Remember that's the point - if the universe was infinite then the night sky would be filled with light from the INFINITE number of stars out there. This is strong evidence that there are a finite number of stars out there and that the universe is almost entirely composed of non-baryionic material (about 70% dark energy and 25% dark matter.

As EInstein said "the universe is FINITE but UNBOUNDED"

[LongOne]

'


Yes but the neutrinos interfear so incredible little, their cross section is of the order 10^-20 Barns! Photon has high cross section.

Is a "Barn" a standard unit of measurement?

Chuckle, thanks for a good laugh!

[Janus]

Is a "Barn" a standard unit of measurement?

Chuckle, thanks for a good laugh!

http://en.wikipedia.org/wiki/Barn_%28unit%29

[LongOne]

Live and Learn, I always say. Thanks for letting me know that there really is a BARN in quantum mechanics. Now I'm getting an even better chuckle out of my ignorance!

[rubecuber]

i thought that we were being constantly being bombarded by neutrinos,you should read the book SPACESHIP NEUTRINO (no it's not a picture book)

[LongOne]

i thought that we were being constantly being bombarded by neutrinos,you should read the book SPACESHIP NEUTRINO (no it's not a picture book)

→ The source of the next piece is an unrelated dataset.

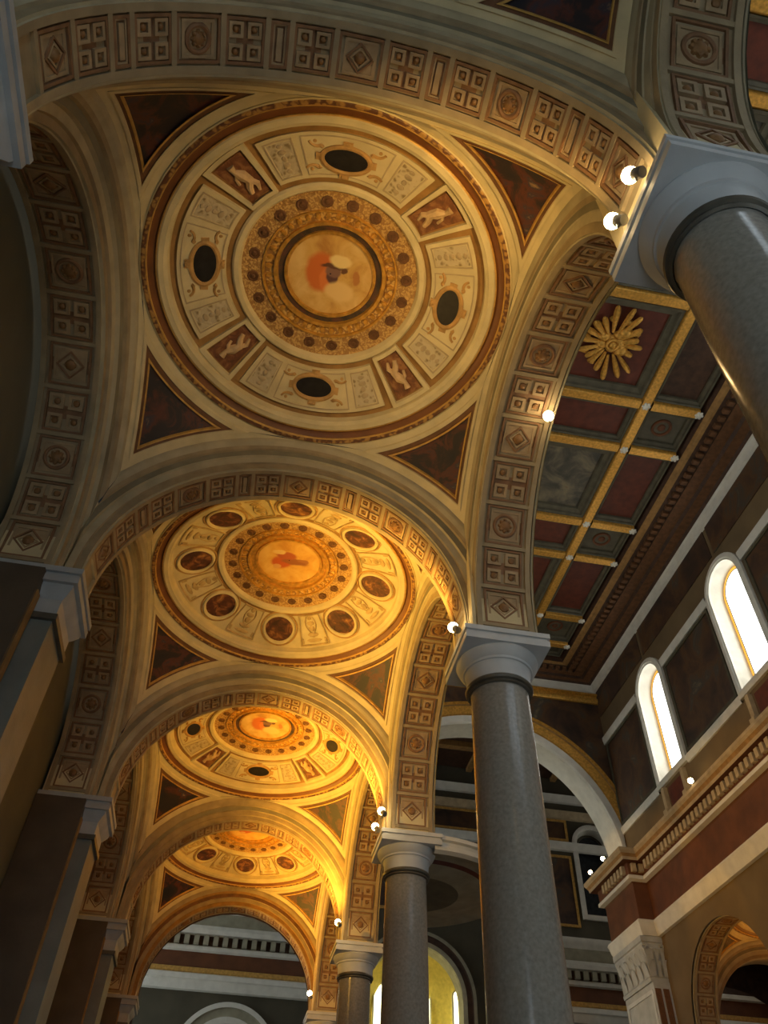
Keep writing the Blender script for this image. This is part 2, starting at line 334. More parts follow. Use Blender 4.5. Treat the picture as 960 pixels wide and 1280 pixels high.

I thought we were, also. Can you shed a few sentences from your reference?

Thanks.

[rubecuber]

umm i don't have the book in front of me, i read it about a year ago, and my school library is closed. But it's in the first ten pages (near the beginning) just google neutrinos or wikipedia it.
rubecuber

[Oberst Villa]

i thought that we were being constantly being bombarded by neutrinos,you should read the book SPACESHIP NEUTRINO (no it's not a picture book)

Yes, we are constantly constantly bombarded by them - but all (or nearly all) of them are coming from our sun. But Moe Darklights question was, why dont we receive more neutrinos from the stars, if there are so many stars out there.